**WORK INSTRUCTIONS**.
Extract every line that contains the word "scene".

**DATA**.
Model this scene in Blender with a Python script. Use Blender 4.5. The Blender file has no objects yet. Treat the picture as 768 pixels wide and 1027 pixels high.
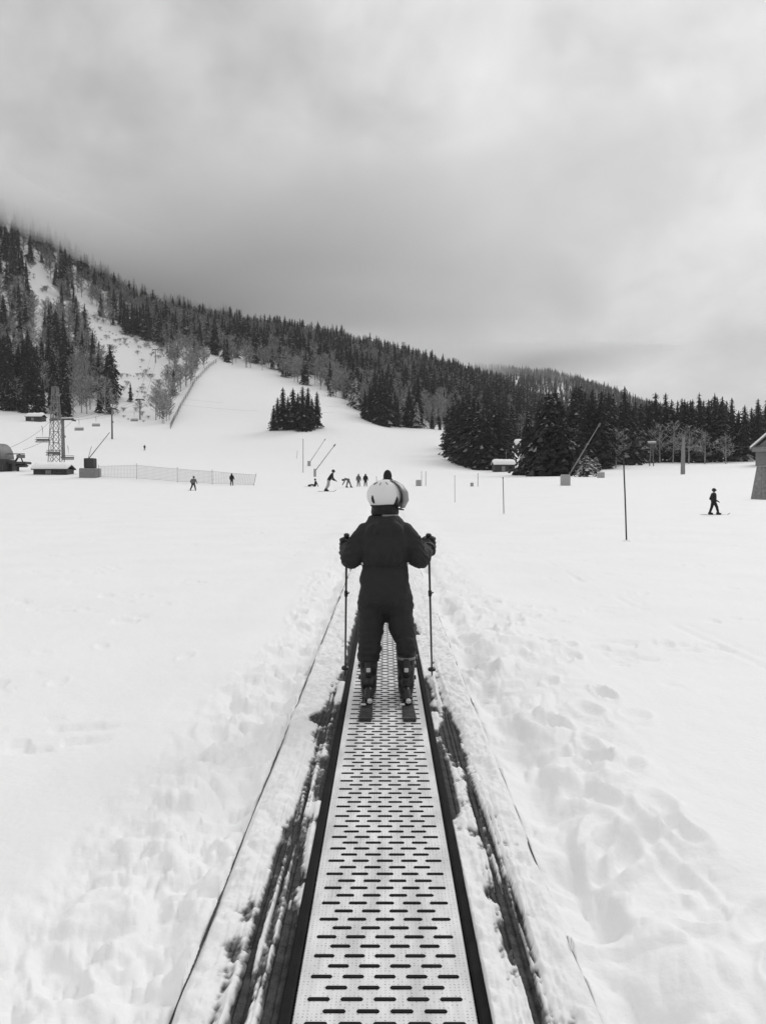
import bpy, math, random
import numpy as np
from mathutils import Vector, Matrix

C = bpy.context.scene.collection
random.seed(7)
RNG = np.random.default_rng(11)
PI = math.pi
F_PX, CX, CY, HOR = 775.0, 384.0, 513.5, 485.0
CAM_H = 1.37
PITCH = math.atan((CY - HOR) / F_PX)
YAWPX = 386.0

# ------------------------------------------------------------------ numbers
def _hash(ix, iy, iz, seed):
    h = (ix.astype(np.int64) * 374761393 + iy.astype(np.int64) * 668265263 + iz.astype(np.int64) * 2147483647 + seed * 144665) & 0xFFFFFFFF
    h = ((h ^ (h >> 13)) * 1274126177) & 0xFFFFFFFF
    h = ((h ^ (h >> 15)) * 2246822519) & 0xFFFFFFFF
    h = h ^ (h >> 16)
    return (h & 0xFFFFFF) / float(0xFFFFFF) * 2.0 - 1.0

def vnoise(x, y, z=None, seed=0):
    x = np.asarray(x, float); y = np.asarray(y, float)
    z = np.zeros_like(x) if z is None else np.asarray(z, float)
    ix, iy, iz = np.floor(x), np.floor(y), np.floor(z)
    fx, fy, fz = x - ix, y - iy, z - iz
    fx = fx * fx * fx * (fx * (fx * 6 - 15) + 10); fy = fy * fy * fy * (fy * (fy * 6 - 15) + 10); fz = fz * fz * fz * (fz * (fz * 6 - 15) + 10)
    r = 0
    for dx in (0, 1):
        for dy in (0, 1):
            for dz in (0, 1):
                w = (fx if dx else 1 - fx) * (fy if dy else 1 - fy) * (fz if dz else 1 - fz)
                r = r + w * _hash(ix + dx, iy + dy, iz + dz, seed)
    return r

def fbm(x, y, z=None, oct=4, seed=0, gain=.5):
    a, s, f = 1.0, 0.0, 1.0
    for o in range(oct):
        s = s + a * vnoise(np.asarray(x) * f + o * 17.3, np.asarray(y) * f - o * 9.1, None if z is None else np.asarray(z) * f, seed + o)
        a *= gain; f *= 2.03
    return s

def sstep(a, b, x):
    t = np.clip((np.asarray(x, float) - a) / (b - a), 0, 1)
    return t * t * (3 - 2 * t)

def at(px, py, d):
    """the point at horizontal depth d seen at photo pixel px, py"""
    a, b = (px - YAWPX) / F_PX, (CY - py) / F_PX
    dy = math.cos(PITCH) + b * math.sin(PITCH)
    dz = -math.sin(PITCH) + b * math.cos(PITCH)
    return Vector((a / dy * d, d, CAM_H + dz / dy * d))

def proj(p):
    c, s = math.cos(PITCH), math.sin(PITCH)
    zc = p[1] * c - (p[2] - CAM_H) * s
    yc = p[1] * s + (p[2] - CAM_H) * c
    return YAWPX + F_PX * p[0] / zc, CY - F_PX * yc / zc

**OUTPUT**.
Model this scene in Blender with a Python script. Use Blender 4.5. The Blender file has no objects yet. Treat the picture as 768 pixels wide and 1027 pixels high.
C = bpy.context.scene.collection